Неужели так? Как мучительно верить этому. Ах, как хотелось бы нам, чтобы он протестовал каждый день и каждый час, без устали обличая своих тюремщиков, не думал бы о холоде и о миске с кашей, сжался бы в один комок нервов – и все-таки продолжал борьбу.
Но есть ли в этом реальность? Не одно ли это благодушное пожелание?
Чтобы бороться, надо знать, во имя чего и с чем бороться. Сенька Клевшин знал, с кем он боролся в Бухенвальде, когда готовил восстание в лагере против немцев, а что ему делать здесь, если администрация Особлага – и в этом трагический парадокс – представляет его же родную советскую власть? Как разобраться в этом клубке противоречий?
За восемь лет лагерей Шухов, как и его товарищи по несчастью, мог убедиться, что его судьба – не исключение, не случайная ошибка: рядом сидело множество безвинных людей – коммунистов, простых тружеников, людей, преданных советской власти. Попытки добиться восстановления справедливости, письма и прошения, которые посылались заключенными в высшие инстанции, вплоть до адресованных лично Сталину, смягчения участи никому не приносили, оставались без ответа. А домой из лагеря никто не возвращался даже после конца срока. Для всех заключенных рано или поздно становилось очевидным, что закон «выворотной», что справедливости не докличешься, сколько ни кричи, и что, стало быть, тут система репрессий, а не отдельные ошибки. Так возникал вопрос: кто же виноват во всем этом?
У иного мелькала дерзкая догадка о «батьке усатом», другой гнал от себя, наверное, эти крамольные мысли и не находил ответа. Не в том ли и была для Ивана Денисовича и его товарищей главная беда, что на вопрос о причинах их несчастья ответа не было. Были догадки, но догадки не вооружают – вооружает знание. И потому, когда утихала первая боль обиды и оскорблений, оставалось только неотступное чувство совершенной над ними несправедливости.
Критики, которые хотели видеть Шухова «пытливым» и «активным», упрекали его в том, что он мало говорит и думает о причинах своего положения. Но зачем ему после восьми лет заключения устраивать самому себе безысходную нравственную пытку? Что он знал, то знал твердо, а чего не знал, того, к нашей общей беде, и не мог знать.
Конечно, и нам хотелось бы, чтобы Шухов и его товарищи осознали бы природу и последствия культа личности, сидя в лагере, и даже вступили бы с ним в борьбу. Но не выглядит ли это применительно к реальным условиям, о которых идет речь, самой беспочвенной утопией?
Вот почему упрекать Ивана Денисовича в том, что он не борется, не отстаивает свои права, что он «примирился» со своим положением зэка и не хочет думать о причинах своего несчастья, – значит проявить, говоря словами Чернышевского, «пошлую бесчувственность».

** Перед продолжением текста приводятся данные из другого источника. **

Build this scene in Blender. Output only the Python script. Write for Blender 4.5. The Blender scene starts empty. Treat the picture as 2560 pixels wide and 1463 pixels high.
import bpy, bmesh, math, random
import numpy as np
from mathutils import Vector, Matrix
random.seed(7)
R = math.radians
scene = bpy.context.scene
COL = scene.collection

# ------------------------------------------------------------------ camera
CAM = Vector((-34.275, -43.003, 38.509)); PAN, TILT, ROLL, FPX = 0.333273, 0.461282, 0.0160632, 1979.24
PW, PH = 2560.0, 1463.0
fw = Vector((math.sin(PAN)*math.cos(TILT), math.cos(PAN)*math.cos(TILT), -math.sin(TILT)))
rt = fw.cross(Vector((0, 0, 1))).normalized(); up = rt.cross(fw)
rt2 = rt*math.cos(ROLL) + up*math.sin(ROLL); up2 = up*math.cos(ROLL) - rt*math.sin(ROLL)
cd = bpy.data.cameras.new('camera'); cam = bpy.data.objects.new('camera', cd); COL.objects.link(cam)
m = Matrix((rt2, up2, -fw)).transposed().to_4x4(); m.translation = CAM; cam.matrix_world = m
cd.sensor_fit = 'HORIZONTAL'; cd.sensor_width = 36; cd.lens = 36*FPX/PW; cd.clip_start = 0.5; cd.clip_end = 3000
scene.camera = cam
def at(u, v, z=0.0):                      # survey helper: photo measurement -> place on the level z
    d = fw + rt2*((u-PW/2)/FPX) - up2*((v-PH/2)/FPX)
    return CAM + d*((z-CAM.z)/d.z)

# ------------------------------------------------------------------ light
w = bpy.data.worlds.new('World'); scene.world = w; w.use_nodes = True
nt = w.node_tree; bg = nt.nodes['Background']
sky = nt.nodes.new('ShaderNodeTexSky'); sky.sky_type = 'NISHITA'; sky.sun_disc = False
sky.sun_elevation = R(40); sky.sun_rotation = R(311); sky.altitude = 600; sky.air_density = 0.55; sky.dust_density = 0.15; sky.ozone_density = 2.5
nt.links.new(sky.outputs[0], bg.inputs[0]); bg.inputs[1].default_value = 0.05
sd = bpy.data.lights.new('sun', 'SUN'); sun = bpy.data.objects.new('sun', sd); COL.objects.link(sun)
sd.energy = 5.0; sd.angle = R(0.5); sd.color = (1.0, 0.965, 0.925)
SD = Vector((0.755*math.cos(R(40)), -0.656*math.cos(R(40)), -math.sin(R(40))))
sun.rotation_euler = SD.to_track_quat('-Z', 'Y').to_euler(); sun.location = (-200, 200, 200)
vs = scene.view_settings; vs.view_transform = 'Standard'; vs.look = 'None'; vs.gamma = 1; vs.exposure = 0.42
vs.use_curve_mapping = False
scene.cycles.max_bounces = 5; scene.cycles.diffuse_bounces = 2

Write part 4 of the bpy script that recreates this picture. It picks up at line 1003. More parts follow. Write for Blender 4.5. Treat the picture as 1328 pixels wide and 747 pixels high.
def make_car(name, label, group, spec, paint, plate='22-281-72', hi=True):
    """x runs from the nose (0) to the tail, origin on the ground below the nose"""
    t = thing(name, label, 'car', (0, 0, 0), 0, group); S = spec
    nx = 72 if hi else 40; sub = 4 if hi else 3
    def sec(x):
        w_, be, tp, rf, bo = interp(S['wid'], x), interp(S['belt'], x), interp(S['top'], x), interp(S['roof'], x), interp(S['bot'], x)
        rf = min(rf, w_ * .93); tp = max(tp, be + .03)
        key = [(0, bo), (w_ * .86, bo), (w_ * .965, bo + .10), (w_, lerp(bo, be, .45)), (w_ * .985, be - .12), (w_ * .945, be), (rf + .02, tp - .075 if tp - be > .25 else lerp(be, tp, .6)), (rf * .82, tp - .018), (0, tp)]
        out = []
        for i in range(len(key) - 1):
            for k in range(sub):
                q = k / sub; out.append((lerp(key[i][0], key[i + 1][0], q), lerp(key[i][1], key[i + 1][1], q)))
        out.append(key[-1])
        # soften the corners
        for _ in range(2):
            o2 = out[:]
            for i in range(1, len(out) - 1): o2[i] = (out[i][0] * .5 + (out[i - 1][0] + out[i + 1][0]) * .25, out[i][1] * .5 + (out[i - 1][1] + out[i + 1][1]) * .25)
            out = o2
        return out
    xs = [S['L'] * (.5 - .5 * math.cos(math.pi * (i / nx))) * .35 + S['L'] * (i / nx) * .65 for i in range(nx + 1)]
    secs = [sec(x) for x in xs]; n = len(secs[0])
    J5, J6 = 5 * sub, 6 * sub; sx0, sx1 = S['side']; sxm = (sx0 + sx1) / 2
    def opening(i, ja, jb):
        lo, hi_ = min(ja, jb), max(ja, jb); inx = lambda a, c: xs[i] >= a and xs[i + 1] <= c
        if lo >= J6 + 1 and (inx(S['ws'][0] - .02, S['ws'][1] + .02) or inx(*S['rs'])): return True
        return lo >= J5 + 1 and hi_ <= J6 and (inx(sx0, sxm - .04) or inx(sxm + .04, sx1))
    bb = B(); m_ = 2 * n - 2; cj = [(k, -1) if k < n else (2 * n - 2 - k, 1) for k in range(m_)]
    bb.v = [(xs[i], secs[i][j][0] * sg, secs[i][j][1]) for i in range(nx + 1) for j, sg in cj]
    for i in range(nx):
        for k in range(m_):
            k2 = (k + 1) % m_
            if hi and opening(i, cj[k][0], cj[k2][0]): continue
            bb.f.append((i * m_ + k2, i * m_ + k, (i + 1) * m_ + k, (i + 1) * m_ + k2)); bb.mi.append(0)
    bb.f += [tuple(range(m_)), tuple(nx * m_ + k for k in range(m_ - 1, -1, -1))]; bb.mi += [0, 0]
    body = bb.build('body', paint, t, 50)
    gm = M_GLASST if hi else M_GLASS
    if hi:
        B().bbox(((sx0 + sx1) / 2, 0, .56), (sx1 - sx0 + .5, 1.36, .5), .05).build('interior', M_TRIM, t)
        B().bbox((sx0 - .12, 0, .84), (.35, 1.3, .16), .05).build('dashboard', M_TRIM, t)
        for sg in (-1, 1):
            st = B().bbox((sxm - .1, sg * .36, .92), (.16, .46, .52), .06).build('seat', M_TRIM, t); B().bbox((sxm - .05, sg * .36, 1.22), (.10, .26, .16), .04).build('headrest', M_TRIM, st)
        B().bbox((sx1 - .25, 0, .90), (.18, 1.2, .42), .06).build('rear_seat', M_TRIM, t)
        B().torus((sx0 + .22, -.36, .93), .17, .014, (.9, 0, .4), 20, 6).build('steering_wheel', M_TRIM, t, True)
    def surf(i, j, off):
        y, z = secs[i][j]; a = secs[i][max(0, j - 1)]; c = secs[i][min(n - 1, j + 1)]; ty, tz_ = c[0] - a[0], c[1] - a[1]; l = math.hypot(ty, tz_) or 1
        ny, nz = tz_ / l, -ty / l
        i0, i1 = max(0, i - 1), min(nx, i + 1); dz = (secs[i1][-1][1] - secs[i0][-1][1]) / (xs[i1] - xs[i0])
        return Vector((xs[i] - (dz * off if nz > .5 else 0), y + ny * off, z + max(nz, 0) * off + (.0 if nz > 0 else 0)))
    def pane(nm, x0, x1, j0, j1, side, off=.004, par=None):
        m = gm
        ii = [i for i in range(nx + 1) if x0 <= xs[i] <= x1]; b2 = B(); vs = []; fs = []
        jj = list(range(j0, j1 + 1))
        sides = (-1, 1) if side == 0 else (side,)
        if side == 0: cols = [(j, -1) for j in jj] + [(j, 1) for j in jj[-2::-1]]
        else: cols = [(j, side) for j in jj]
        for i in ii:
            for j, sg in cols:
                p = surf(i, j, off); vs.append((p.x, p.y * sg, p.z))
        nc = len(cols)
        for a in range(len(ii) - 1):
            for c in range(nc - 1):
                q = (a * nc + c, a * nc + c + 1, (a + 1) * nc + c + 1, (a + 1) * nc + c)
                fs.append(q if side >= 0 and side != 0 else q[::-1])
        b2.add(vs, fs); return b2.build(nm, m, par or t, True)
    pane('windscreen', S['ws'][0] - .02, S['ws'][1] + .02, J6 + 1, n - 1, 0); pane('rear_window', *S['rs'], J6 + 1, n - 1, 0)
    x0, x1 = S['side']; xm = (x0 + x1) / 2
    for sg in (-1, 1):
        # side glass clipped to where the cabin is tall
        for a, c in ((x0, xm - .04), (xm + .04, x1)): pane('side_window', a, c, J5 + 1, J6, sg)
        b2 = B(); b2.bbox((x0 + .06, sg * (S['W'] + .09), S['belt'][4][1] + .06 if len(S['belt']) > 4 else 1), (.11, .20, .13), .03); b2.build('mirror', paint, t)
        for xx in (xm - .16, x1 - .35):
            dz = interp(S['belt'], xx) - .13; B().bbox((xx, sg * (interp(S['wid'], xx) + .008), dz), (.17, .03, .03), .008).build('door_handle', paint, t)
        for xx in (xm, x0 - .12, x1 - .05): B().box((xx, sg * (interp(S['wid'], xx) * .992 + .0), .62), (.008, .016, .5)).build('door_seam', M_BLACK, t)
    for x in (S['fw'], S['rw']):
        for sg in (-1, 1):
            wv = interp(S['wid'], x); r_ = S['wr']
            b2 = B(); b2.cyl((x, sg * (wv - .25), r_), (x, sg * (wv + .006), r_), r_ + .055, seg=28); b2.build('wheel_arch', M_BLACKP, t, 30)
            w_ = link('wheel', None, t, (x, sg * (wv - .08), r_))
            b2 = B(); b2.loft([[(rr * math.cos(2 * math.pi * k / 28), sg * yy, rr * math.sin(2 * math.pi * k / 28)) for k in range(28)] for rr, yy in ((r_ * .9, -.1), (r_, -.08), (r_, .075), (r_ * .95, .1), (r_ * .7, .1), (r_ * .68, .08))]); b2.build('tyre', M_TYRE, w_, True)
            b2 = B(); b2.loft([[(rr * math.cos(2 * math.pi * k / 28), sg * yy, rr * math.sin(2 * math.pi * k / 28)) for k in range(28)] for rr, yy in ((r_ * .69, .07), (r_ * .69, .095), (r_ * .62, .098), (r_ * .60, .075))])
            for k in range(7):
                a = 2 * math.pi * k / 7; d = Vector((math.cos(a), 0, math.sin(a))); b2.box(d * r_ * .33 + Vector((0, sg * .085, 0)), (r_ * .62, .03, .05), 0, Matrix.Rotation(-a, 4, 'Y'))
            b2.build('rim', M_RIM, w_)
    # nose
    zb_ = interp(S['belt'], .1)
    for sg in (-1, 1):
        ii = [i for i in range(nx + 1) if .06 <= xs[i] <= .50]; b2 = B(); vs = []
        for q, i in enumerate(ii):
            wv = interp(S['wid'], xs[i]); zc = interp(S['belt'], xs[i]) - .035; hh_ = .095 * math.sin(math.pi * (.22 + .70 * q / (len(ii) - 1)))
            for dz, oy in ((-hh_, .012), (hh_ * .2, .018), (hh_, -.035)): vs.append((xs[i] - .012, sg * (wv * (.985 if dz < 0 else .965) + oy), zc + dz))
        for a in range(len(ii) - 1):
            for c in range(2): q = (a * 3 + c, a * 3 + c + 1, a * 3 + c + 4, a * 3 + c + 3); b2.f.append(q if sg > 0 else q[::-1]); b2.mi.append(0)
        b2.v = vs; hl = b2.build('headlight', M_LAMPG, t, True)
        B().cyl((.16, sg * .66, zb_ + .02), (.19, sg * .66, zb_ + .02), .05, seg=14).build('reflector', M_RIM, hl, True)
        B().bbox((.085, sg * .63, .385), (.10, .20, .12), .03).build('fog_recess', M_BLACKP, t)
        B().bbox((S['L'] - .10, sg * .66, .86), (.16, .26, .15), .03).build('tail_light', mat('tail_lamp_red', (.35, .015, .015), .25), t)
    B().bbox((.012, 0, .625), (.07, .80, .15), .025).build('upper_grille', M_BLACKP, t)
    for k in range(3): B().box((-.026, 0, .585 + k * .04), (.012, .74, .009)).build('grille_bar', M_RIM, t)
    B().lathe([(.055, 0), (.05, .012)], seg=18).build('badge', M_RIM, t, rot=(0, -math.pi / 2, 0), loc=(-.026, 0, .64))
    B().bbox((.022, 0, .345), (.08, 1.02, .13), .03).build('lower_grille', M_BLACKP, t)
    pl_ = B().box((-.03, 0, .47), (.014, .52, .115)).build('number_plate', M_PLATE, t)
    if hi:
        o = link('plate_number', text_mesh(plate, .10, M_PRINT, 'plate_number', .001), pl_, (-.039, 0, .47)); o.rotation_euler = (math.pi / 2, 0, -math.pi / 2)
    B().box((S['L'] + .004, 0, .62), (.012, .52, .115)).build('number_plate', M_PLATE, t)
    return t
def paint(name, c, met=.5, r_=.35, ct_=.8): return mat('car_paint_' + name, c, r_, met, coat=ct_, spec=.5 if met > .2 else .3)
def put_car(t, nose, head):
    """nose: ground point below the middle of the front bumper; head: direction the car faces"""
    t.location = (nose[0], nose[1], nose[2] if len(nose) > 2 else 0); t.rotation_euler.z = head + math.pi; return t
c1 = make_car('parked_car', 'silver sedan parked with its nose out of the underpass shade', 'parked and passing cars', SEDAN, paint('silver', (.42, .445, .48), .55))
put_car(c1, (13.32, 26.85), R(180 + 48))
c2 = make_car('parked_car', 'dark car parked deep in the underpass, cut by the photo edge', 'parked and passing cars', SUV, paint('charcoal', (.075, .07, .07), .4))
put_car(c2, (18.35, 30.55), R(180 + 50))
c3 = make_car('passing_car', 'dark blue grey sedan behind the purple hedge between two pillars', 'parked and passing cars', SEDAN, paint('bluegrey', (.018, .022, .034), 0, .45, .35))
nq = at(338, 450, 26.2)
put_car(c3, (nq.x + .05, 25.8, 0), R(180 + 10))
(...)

Достаточно и того, что в Иване Денисовиче с его народным отношением к людям и труду заложена такая жизнеутверждающая сила, которая не оставляет места опустошенности и безверию. И этот оптимизм тем более зрел и реален, что рассказ о судьбе Шухова вызывает в нас самое живое и глубокое возмущение преступлениями поры культа личности.
4
Наше представление об Иване Денисовиче как народном характере было бы, пожалуй, неполным, если бы Солженицын показал нам только то, что сближает Шухова с его товарищами по несчастью, и не увидел в лагерной среде своих противоречий и контрастов. Я говорю сейчас не о том очевидном различии, какое существует между «шпионами деланными», которые лишь по делам «проходят как шпионы, а сами пленники просто», и настоящими шпионами вроде маленького «молдавана», получившего законное возмездие. Я не имею здесь в виду и тайной вражды заключенных со «стукачами», подобными некоему Пантелееву, которого оставляют днем под видом больного в бараке и который внушает Ивану Денисовичу настороженное и брезгливое чувство.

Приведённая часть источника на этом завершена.